**Work required:** Among the entries below, one stretch runs from the line that contains "were 1932x1932 pixels." through the line that contains "V, q, C, U = r". Repeat that stretch exactly, ends included, and only that.

**Data rows:**
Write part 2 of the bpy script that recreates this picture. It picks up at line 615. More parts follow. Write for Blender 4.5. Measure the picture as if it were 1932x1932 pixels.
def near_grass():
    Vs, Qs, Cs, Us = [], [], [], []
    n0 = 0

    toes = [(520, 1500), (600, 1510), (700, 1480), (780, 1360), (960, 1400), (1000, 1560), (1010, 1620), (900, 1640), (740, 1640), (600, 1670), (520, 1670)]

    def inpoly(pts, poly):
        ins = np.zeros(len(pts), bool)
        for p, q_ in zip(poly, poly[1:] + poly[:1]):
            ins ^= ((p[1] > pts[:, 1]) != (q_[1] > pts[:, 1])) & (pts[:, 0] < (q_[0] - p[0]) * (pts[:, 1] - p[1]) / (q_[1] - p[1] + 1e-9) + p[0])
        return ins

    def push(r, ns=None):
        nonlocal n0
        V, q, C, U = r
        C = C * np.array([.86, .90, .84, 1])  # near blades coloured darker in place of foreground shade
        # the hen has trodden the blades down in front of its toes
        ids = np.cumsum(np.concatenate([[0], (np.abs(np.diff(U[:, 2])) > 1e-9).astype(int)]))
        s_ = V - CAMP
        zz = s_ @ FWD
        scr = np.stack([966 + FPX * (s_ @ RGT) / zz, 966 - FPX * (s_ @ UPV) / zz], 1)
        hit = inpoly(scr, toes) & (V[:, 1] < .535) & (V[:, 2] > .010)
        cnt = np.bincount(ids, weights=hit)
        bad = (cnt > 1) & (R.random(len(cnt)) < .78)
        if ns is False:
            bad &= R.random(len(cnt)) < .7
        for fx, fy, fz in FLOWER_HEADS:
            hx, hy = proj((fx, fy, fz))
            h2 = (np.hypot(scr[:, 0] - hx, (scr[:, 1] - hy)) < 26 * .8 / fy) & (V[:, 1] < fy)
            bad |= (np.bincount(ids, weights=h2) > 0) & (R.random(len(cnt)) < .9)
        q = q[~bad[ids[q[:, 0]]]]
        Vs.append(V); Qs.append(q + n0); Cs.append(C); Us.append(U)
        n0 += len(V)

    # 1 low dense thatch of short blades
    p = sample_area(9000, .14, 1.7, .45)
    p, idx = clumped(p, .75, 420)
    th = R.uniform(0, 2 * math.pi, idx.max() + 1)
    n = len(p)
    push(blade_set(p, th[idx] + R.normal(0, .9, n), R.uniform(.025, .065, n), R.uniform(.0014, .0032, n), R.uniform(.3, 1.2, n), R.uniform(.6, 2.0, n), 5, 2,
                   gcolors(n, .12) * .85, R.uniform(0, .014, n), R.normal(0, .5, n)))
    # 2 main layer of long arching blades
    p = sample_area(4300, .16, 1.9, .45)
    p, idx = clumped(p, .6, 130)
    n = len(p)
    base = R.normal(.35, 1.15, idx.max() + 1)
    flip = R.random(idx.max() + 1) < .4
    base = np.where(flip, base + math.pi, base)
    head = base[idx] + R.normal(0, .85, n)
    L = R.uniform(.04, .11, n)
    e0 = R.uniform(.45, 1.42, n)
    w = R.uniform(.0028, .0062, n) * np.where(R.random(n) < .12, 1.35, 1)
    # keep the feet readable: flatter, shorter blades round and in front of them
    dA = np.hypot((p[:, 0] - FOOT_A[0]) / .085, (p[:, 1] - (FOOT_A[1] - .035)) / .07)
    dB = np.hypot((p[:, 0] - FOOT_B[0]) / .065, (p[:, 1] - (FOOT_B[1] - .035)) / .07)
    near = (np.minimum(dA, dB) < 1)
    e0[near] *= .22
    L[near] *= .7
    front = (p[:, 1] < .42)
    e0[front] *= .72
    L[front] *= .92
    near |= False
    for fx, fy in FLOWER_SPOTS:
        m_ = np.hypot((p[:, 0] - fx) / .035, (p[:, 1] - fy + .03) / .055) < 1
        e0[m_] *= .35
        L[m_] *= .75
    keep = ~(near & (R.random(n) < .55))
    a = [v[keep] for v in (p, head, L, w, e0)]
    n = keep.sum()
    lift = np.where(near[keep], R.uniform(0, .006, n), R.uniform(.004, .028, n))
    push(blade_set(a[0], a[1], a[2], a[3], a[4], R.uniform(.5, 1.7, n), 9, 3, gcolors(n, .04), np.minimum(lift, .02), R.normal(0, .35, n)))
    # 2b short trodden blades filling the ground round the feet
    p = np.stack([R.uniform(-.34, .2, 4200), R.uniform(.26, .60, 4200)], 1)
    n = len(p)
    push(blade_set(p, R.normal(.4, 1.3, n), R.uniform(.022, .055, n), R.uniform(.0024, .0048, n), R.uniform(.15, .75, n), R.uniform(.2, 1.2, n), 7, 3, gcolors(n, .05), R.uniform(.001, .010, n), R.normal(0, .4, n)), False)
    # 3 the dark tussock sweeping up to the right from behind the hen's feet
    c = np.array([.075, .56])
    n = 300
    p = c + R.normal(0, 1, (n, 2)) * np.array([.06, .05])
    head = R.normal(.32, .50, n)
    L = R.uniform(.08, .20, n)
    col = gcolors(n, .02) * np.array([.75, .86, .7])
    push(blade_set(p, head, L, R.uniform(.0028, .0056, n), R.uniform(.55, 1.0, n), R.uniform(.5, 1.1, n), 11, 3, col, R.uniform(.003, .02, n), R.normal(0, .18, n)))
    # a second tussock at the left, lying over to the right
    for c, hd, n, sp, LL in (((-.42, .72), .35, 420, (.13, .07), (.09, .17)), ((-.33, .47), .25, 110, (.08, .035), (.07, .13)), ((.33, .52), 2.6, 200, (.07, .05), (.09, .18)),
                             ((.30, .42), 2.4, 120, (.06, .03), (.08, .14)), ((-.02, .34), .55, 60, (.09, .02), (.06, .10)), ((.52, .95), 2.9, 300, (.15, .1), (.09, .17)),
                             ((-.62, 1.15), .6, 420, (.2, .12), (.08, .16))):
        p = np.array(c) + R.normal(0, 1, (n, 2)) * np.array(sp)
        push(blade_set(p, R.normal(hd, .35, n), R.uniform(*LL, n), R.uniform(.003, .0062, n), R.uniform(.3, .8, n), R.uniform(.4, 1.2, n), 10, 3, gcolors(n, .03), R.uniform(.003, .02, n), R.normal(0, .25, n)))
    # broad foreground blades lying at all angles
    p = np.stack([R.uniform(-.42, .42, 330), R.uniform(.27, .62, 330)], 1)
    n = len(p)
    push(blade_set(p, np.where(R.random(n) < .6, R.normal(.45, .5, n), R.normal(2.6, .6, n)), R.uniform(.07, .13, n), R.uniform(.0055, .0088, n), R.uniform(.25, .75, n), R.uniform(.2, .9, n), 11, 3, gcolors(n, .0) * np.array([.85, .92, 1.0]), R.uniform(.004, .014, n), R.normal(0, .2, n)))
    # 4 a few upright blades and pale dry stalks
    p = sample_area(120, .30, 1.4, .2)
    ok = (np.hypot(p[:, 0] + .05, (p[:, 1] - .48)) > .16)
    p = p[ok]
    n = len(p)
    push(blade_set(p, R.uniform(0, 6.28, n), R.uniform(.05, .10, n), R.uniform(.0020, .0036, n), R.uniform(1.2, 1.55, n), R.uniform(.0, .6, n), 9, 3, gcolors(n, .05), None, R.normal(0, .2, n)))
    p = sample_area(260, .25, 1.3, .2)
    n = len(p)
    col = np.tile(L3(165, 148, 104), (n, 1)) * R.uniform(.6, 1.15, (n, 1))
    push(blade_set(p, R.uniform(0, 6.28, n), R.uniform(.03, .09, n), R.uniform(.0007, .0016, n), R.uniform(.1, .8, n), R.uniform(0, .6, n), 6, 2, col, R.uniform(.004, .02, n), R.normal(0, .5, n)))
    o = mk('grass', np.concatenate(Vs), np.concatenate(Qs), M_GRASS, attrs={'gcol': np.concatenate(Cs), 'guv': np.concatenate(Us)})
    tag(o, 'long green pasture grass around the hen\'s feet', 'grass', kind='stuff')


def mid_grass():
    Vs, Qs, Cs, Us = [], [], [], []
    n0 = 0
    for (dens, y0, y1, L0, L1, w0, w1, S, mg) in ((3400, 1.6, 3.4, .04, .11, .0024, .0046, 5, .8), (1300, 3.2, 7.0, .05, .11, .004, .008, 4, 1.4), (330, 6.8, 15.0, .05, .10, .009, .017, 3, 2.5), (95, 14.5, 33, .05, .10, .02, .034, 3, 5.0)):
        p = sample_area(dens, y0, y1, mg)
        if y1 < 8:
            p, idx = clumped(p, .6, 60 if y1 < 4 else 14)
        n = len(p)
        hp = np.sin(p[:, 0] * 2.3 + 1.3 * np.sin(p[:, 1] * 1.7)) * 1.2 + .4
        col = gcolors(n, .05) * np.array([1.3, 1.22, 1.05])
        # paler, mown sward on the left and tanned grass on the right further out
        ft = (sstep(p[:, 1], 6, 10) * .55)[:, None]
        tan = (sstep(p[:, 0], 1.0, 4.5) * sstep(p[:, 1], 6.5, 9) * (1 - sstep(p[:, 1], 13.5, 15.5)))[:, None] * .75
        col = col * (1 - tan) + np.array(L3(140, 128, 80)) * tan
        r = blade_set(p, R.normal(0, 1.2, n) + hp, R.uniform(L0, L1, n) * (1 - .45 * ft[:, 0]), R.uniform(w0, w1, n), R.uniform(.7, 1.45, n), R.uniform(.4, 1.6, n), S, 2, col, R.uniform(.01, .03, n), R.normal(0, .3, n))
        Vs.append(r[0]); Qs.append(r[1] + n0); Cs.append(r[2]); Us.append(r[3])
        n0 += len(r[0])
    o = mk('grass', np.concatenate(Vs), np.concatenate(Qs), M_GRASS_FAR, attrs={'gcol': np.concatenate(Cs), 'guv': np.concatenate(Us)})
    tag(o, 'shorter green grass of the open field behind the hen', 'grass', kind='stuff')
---
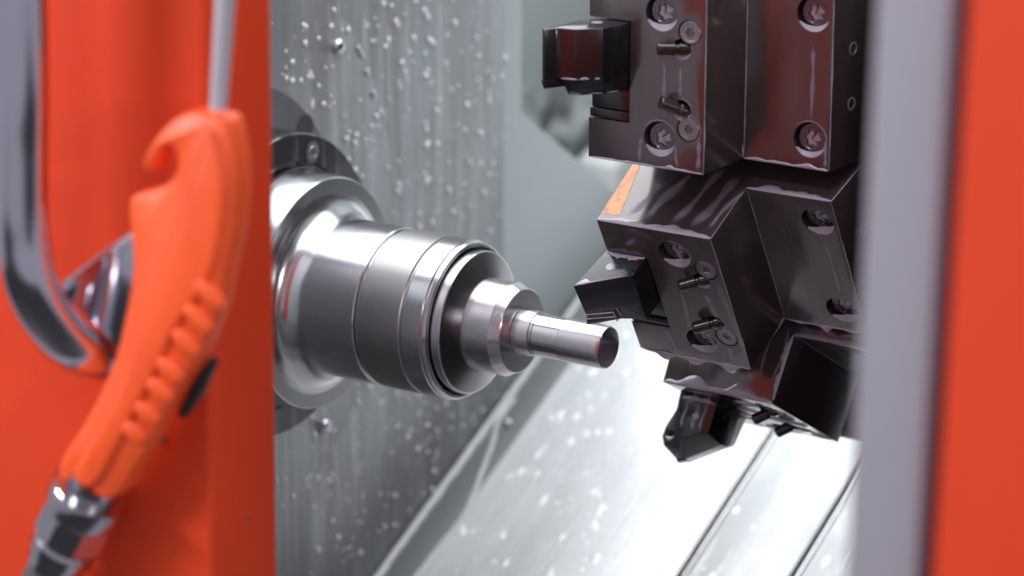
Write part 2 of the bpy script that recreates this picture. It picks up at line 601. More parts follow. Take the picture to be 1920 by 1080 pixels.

**Response to this exercise:**
Write part 2 of the bpy script that recreates this picture. It picks up at line 615. More parts follow. Write for Blender 4.5. Measure the picture as if it were 1932x1932 pixels.
def near_grass():
    Vs, Qs, Cs, Us = [], [], [], []
    n0 = 0

    toes = [(520, 1500), (600, 1510), (700, 1480), (780, 1360), (960, 1400), (1000, 1560), (1010, 1620), (900, 1640), (740, 1640), (600, 1670), (520, 1670)]

    def inpoly(pts, poly):
        ins = np.zeros(len(pts), bool)
        for p, q_ in zip(poly, poly[1:] + poly[:1]):
            ins ^= ((p[1] > pts[:, 1]) != (q_[1] > pts[:, 1])) & (pts[:, 0] < (q_[0] - p[0]) * (pts[:, 1] - p[1]) / (q_[1] - p[1] + 1e-9) + p[0])
        return ins

    def push(r, ns=None):
        nonlocal n0
        V, q, C, U = r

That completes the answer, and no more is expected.